Há textos que vão-se sabendo de [...] coração
Há textos que vão-se sabendo de cor, ou seja, de coração. Vão-se entranhando, tornando-se parte de nós. Haverá momentos concretos que, mesmo sendo palavras de outros, são já a nossa exclamação ou interrogação, o nosso grito ou sussurro, a nossa dor ou alegria. Pode ser a letra de uma música, um poema, um texto filosófico ou um versículo ou capítulo de um dos muitos livros bíblicos.
Quando isso me acontece, tento parar em oração e perguntar que me querem dizer essas palavras. Às vezes faz falta mastigar a palavra. Há a já por mais conhecida e repetida passagem de Sto. Inácio de Loyola, que diz, logo ao início dos Exercícios Espirituais: não é o muito saber que sacia a alma, mas sim saborear as coisas internamente. No mundo exigente de velocidade, e muita, é difícil deixar isto acontecer. Falo por mim. Já me vou habituando mais a esses tempos de Deus, para além dos meus. Ainda assim, há sempre a vontade de mais, saber mais, em quantidade, não dando tempo de digerir. Quando era mais novo e comecei a descobrir a espiritualidade tinha de ler tudo, sobre tudo, fazer não sei quantas actividades, quantas mais melhor para viver “tudinho” de Deus. Se calhar até é necessário passar por essa fase, para perceber que com Deus não se ganha prémios por se fazer muitas coisas para o conhecer mais e melhor. Bem, com Deus não se ganha prémios, ponto. De Deus recebe-se dons, como a vida, a descoberta do que significa viver no concreto da realidade própria e, depois, perceber a vontade de dá-la, cada qual na sua vocação. Vai daí ser necessário o tal mastigar da palavra, para bem digerir os que nos acontece na vida. Pode ajudar parar em retiro ou numa actividade formativa para conhecer algo mais de Deus, mas com a medida do saborear, deixando que a riqueza do que se recebe se vá tornando corpo.

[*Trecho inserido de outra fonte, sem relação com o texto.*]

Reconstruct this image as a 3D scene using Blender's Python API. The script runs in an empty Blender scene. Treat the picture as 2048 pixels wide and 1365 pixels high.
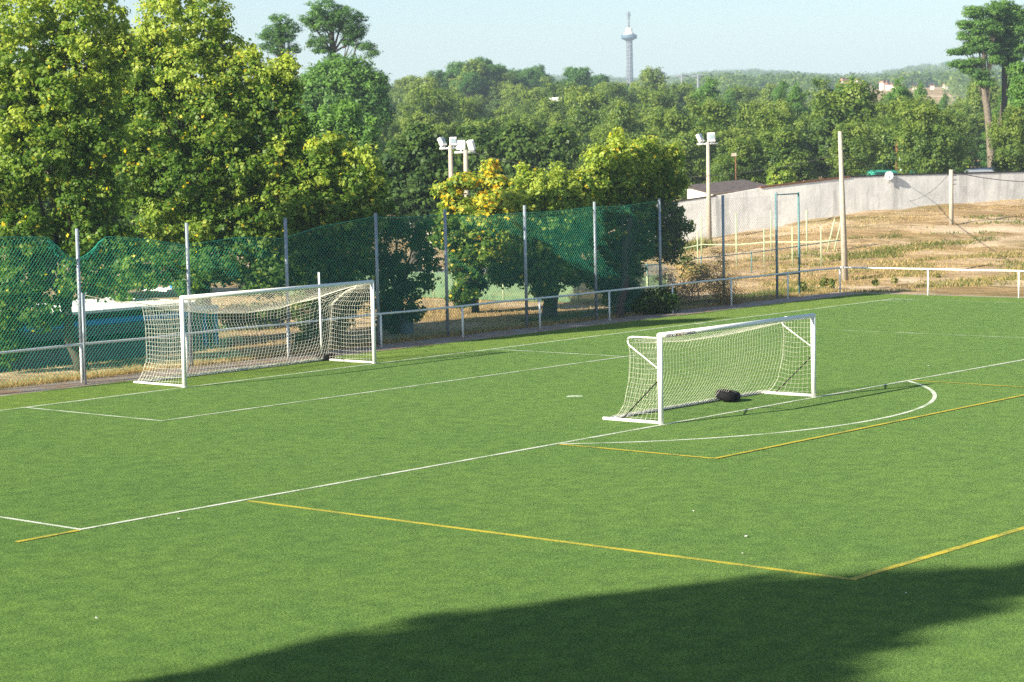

É isso. Há textos que vão-se sabendo de cor, ou seja, de coração. Vão-se entranhando, tornando-se parte de nós. Haverá momentos concretos que, mesmo sendo palavras de outros, são já a nossa exclamação ou interrogação, o nosso grito ou sussurro, a nossa dor ou alegria. Pode ser a letra de uma música, um poema, um texto filosófico ou um versículo ou capítulo de um dos muitos livros bíblicos.